Weissmann’s piece echoes other calls this week for the U.S. government to take advantage of historically low borrowing costs to ramp up spending on investments that both Democrats and Republicans deem necessary, with infrastructure being the prime example. “With the U.S. government able to borrow at a near-record low 2.15% for 30 years, it sure would seem like an opportune time to address the 47,000 structurally deficient bridges across the country,” Bloomberg’s Brian Chappatta wrote Tuesday, before rates fell even further. “The bond markets aren’t demanding fiscal profligacy.
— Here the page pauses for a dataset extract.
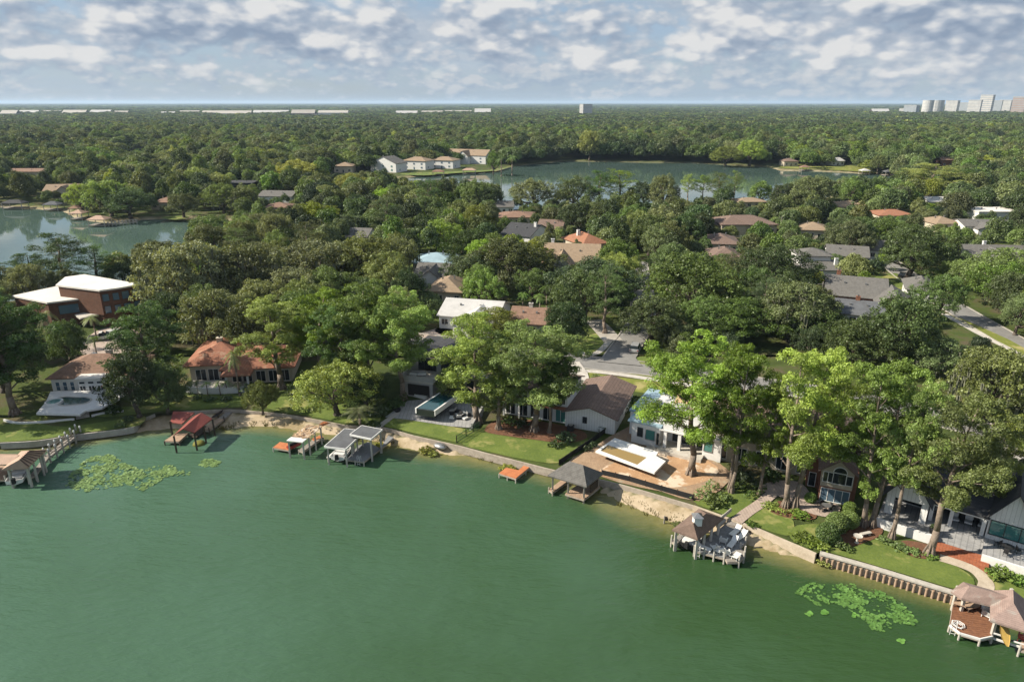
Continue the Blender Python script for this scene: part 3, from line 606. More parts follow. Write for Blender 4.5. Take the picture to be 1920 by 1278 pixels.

All they’re suggesting is a modest loosening of the purse strings, with money directed toward projects that benefit the overall economy.”

In a recent analysis of the current economic environment, William Gale of the Brookings Institution said that while low interest rates are not a “get out of jail free” card as far as the country’s fiscal situation is concerned, more federal investment is warranted, even if it increases the deficit. "We need more infrastructure, research and development, and human capital … I conclude that it would be preferable – based on fiscal and economic growth considerations – to fund these projects with taxes rather than deficits. But, if given the choice between deficit-financed investments and no investments, policymakers should choose the former."

Neither an infrastructure plan nor a climate change fund is likely to happen anytime soon, though, as Weissmann readily acknowledges. But the failure to “borrow gobs of cash in order to fix the country, bolster the economy, and save the planet,” he argues, is “criminally negligent.”